Club 24601: Dave Willetts is Jean Valjean

Week five in our study of Jean Valjean over the last thirty years and we come to our earliest and only original cast member, Dave Willetts.  Willetts was in the ensemble at the Barbican and also understudied Colm Wilkinson, taking over the role when Wikinson went off to the Broadway production.

Although I enjoyed interviewing all the JVJ’s for this series of posts, one of the most fascinating was with Willetts due to his extraordinary back story.  I was completely unaware that until a chance meeting with the artistic director of the Belgrade Theatre, Willetts was happily enjoying life as an engineer, only performing in amateur productions.  As he tells it, he had no ambitions to be a professional actor or singer, he just relaxed by performing in amateur dramatics and singing with  a jazz trio, in a dance band and in folk clubs.  However, that changed when he was offered an audition for a professional production of Annie which was successful and he was then cast in the chorus.  Twelve months on from that, he attended an open audition for Les Mis, was called back for a second audition, which was lucky for Willetts as he only went to the first one in the hope of seeing Trevor Nunn who wasn’t there.  Happily, he was there for the second audition, as were the writers, who upon hearing him sing Lucky Be A Lady, then handed him the music to the soliloquy and said ‘away you go with that’.  He was of course cast and went on to play amongst other West End roles, the Phantom.  Since then, he has appeared in the the 10th anniversary Sydney production and directed many schools productions.

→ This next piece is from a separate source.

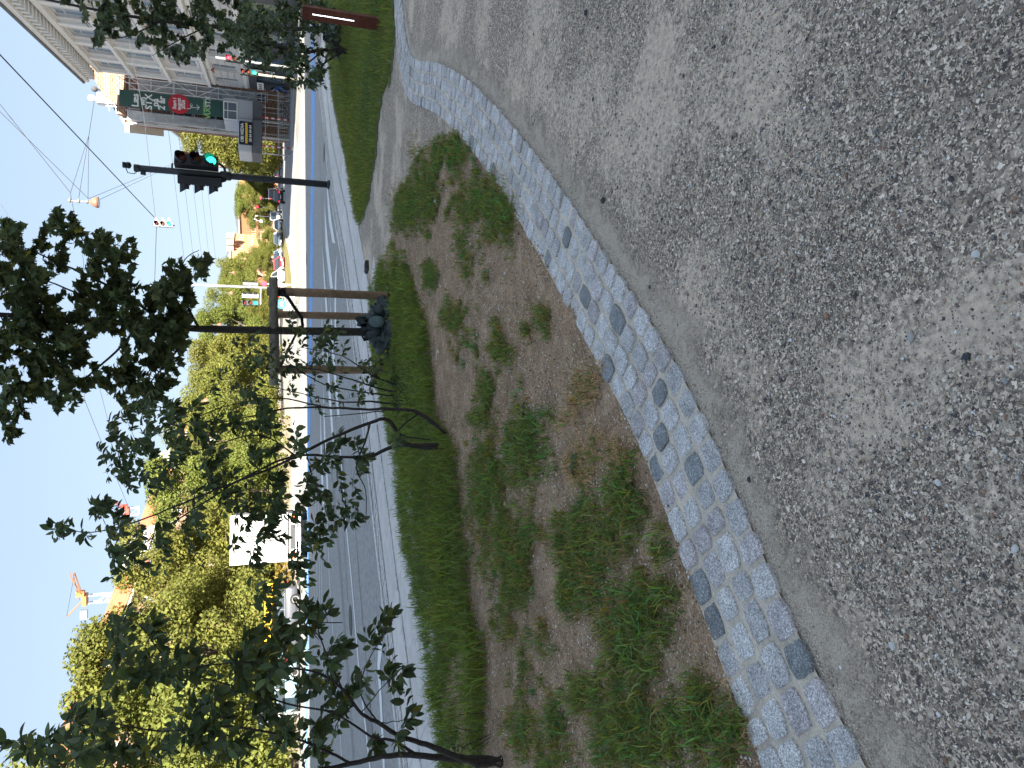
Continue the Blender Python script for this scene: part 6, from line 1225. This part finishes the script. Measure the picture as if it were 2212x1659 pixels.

Willetts remembers the whole experience, from the rehearsals to the performances themselves, as being the best bits of the show.  Creating the show from the ground up was exciting, meeting Pavarotti backstage was even more so.  Singing Bring Him Home was again special, as Willetts says “those bottle moments, those moments you put away in a bottle and every now and again you take the cork out and look at them”.  All these moments ensured that the rest of his career happened, singing with Tony Bennett for example would never have happened without Les Mis.

As with all the other interviewees, I asked Willetts about the worst aspects of JVJ or any disasters that has befallen him.  His response was “how long have you got?  In the early days there were loads” which I suppose is typical of a new production, especially one that used a revolving stage.  One of Willetts’ most memorable disasters was the stage getting stuck at the end of the barricade scene and all the dead actors who were supposed to get off stage without being seen had to get up and walk off in full view of the audience.  Far from ruining the show though, these experiences enhanced the entire evening for the audience.  As Willetts says, it’s the “beauty of live theatre”.

Along with Alfie Boe, Dan Koek, Peter Karrie and Geronimo Rauch, Willetts’ favourite song to sing in the show is the soliloquy and broadly for the same reason: the journey of the character within the song.  Willetts said “there’s not many roles written like that”.  Uniquely, Willetts’ favourite song by another character is Master of the House because of where it comes in the show and it’s a “barnstormer” in Willetts’ words.

Willetts has recently played God in the tour of Love Beyond, the complete story of the bible and as he said to me “there’s nowhere to go from there”!  However, he has also co-written a couple of musicals, J’accuse, (the life of Emile Zola) and The Man Inside, an adaptation of Jekyll and Hyde.   His most recent album, Once in A Lifetime, features songs from both these.